## [AIM OF THE TASK]
State the number of lines that contain "from", with no other text.

## [INFORMATION SUPPLIED]
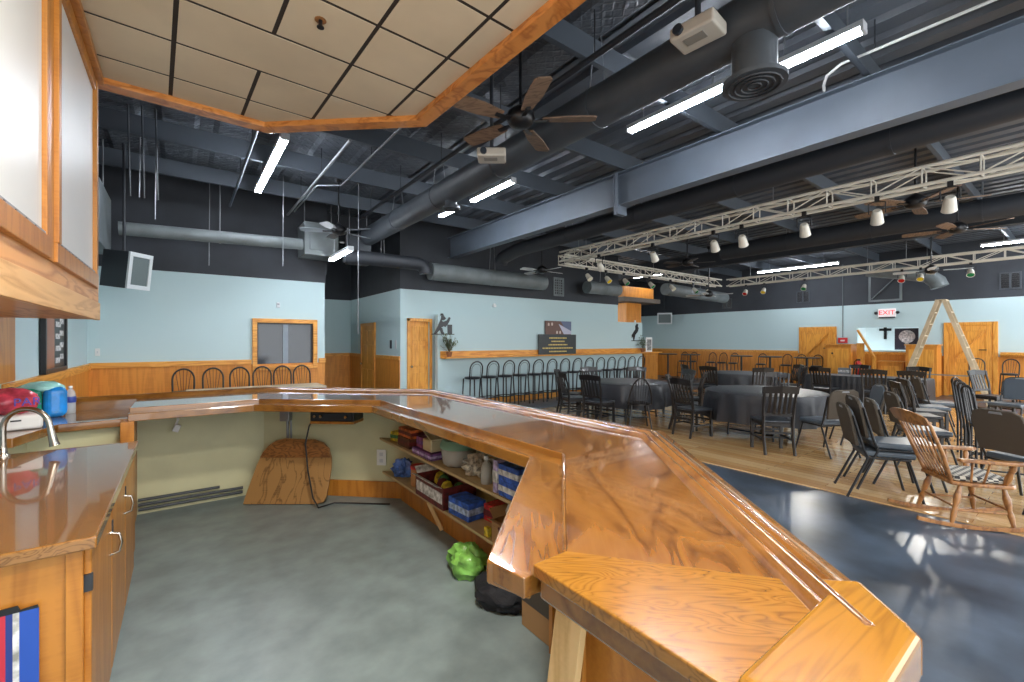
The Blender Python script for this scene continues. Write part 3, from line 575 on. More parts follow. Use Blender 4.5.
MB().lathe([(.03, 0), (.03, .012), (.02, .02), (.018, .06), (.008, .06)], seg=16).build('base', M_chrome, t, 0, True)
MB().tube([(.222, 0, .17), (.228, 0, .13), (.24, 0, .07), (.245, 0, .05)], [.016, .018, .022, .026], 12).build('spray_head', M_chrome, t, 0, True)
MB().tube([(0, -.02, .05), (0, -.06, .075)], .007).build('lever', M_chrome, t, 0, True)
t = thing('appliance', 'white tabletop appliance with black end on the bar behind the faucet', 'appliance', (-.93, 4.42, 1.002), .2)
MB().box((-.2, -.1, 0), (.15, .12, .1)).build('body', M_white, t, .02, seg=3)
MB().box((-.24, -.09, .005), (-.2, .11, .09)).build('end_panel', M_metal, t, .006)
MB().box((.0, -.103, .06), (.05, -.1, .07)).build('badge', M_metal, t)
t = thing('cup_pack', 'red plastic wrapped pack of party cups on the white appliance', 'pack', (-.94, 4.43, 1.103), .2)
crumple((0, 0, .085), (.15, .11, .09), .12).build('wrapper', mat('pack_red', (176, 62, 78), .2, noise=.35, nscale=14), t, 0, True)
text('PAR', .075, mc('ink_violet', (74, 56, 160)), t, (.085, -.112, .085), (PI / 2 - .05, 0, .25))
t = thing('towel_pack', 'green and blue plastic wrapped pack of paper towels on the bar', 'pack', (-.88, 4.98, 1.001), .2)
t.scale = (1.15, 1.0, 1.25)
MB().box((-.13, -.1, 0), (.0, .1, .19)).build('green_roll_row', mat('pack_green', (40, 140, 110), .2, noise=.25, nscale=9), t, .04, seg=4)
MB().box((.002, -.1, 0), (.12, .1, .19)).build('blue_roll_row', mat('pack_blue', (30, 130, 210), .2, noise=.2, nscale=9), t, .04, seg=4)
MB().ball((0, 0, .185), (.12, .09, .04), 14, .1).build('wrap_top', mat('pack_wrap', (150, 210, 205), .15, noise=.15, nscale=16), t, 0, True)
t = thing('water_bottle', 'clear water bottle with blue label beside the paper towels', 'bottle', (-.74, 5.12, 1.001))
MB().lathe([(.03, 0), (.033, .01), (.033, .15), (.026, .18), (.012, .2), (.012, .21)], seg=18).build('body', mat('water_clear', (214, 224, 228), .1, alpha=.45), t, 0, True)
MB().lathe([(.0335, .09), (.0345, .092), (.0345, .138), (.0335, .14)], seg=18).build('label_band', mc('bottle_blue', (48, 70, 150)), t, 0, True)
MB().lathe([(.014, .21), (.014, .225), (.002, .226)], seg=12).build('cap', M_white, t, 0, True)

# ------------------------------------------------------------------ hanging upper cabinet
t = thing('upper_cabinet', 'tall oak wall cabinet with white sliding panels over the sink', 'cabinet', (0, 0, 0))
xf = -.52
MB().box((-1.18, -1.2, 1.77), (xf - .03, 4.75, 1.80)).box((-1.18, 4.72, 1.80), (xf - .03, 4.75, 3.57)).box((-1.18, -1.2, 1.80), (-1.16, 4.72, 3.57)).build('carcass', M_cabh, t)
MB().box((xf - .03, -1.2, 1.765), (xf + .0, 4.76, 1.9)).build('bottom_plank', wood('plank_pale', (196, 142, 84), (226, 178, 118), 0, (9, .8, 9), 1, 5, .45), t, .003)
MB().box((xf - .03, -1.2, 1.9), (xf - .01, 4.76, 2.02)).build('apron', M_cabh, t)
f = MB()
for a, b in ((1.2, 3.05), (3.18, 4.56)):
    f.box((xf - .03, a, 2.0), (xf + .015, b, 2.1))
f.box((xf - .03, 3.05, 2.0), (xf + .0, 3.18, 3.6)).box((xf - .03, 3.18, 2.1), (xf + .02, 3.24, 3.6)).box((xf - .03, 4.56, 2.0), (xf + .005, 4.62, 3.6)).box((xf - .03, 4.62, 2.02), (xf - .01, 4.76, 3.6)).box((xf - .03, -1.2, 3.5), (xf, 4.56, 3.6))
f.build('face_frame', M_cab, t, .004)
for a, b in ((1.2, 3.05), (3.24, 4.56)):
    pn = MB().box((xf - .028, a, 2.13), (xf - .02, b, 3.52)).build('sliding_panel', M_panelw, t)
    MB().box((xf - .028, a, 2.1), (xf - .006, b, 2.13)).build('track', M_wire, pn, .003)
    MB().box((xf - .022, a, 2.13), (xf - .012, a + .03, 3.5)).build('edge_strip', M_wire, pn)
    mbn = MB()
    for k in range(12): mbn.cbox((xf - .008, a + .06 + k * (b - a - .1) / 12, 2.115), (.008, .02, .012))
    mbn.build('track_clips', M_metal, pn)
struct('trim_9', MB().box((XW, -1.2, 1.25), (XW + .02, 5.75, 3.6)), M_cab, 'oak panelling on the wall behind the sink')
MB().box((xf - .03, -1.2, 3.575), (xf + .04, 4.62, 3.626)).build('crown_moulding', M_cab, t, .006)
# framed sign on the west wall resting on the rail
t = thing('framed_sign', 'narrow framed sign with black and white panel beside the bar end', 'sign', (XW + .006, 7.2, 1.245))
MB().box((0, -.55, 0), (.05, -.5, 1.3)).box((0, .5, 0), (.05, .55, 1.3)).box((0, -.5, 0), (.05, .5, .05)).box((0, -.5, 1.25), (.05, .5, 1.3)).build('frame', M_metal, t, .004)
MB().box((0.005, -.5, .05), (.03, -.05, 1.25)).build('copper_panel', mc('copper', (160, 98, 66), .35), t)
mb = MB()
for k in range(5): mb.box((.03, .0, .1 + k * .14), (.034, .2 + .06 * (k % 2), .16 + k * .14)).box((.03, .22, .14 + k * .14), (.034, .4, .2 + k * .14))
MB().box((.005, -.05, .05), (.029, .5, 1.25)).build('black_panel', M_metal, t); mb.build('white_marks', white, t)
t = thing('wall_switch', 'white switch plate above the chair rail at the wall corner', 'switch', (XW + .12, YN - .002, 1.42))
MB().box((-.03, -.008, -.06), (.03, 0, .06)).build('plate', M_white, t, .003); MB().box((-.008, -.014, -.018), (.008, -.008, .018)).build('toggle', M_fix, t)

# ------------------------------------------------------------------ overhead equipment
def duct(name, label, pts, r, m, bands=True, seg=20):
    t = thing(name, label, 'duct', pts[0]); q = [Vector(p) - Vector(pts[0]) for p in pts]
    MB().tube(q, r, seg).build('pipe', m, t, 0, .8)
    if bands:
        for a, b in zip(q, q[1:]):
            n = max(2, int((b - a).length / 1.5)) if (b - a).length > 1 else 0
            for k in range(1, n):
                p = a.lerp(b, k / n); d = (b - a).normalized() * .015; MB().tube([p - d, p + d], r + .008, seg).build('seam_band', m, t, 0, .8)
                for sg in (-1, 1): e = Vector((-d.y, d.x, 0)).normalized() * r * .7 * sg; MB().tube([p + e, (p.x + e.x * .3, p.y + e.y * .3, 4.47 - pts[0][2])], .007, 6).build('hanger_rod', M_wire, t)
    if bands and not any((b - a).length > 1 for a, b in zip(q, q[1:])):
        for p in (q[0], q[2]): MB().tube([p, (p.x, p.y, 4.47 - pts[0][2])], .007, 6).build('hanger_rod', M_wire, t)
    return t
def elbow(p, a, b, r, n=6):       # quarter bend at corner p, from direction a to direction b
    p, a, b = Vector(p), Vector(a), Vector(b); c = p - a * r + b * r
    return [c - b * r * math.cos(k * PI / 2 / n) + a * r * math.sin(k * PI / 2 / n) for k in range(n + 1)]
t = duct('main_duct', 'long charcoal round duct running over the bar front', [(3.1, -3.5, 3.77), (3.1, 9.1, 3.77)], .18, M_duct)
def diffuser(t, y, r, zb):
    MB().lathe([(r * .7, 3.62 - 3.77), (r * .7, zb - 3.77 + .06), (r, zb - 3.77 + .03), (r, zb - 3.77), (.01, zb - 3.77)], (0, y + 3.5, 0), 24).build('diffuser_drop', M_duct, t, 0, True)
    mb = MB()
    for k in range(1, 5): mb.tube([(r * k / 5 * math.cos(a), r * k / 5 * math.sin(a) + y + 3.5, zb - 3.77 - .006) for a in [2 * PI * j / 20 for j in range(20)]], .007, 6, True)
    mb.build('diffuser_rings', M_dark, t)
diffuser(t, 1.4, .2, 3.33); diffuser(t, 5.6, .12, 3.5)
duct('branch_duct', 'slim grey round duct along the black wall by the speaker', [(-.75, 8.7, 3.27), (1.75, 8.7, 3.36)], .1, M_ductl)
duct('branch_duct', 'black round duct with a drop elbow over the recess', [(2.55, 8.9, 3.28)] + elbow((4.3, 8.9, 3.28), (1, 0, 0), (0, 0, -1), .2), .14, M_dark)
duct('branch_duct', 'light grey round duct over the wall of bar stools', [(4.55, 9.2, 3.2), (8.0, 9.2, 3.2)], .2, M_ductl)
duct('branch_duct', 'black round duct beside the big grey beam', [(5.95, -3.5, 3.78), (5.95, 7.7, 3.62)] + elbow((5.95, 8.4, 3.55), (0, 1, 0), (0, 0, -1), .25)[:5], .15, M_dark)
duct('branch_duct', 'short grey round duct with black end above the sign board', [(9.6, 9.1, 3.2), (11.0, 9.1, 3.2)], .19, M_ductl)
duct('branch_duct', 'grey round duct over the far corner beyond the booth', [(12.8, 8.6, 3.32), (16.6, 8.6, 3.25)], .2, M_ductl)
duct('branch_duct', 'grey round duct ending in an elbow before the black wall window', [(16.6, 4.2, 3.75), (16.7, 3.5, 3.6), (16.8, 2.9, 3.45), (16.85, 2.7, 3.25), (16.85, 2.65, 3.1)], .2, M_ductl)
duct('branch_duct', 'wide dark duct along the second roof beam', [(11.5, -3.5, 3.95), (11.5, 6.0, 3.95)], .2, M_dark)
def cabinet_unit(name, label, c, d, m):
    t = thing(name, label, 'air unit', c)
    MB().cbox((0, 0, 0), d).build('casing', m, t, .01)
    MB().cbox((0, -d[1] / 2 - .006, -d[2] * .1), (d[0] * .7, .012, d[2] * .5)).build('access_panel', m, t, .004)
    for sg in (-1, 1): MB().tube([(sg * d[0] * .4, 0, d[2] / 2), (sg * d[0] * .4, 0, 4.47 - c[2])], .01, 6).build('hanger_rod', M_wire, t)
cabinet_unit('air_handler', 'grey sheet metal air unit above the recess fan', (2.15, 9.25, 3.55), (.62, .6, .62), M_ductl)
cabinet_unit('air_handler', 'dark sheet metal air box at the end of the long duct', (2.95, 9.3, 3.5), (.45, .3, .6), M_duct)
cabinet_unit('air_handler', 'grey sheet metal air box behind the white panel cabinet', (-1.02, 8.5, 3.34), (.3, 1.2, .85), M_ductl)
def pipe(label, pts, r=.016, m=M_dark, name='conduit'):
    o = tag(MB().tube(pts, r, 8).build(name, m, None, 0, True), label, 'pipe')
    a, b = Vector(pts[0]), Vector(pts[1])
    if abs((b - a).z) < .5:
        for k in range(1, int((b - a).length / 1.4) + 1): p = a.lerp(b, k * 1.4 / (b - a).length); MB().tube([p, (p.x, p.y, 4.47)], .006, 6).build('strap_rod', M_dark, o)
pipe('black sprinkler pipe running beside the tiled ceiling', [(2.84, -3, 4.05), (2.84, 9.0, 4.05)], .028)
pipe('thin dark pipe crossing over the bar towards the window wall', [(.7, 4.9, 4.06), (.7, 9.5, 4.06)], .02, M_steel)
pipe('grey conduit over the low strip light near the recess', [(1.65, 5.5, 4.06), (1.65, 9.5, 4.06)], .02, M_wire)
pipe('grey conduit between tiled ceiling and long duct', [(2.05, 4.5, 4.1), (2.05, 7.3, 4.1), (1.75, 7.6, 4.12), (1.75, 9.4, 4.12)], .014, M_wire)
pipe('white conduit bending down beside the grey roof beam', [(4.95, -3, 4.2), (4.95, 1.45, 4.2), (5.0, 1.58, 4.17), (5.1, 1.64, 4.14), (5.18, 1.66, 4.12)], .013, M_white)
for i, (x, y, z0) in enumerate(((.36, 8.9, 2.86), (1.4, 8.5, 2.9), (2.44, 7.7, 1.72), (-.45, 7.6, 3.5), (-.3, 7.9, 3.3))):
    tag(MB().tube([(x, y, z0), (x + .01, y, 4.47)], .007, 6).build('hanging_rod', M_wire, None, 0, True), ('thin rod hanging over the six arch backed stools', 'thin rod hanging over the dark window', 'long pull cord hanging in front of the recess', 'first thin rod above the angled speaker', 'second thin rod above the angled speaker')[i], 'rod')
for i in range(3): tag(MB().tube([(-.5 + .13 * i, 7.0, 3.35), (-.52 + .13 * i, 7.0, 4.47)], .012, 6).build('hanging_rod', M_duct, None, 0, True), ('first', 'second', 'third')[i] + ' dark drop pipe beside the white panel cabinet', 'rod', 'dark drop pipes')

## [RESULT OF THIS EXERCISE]
2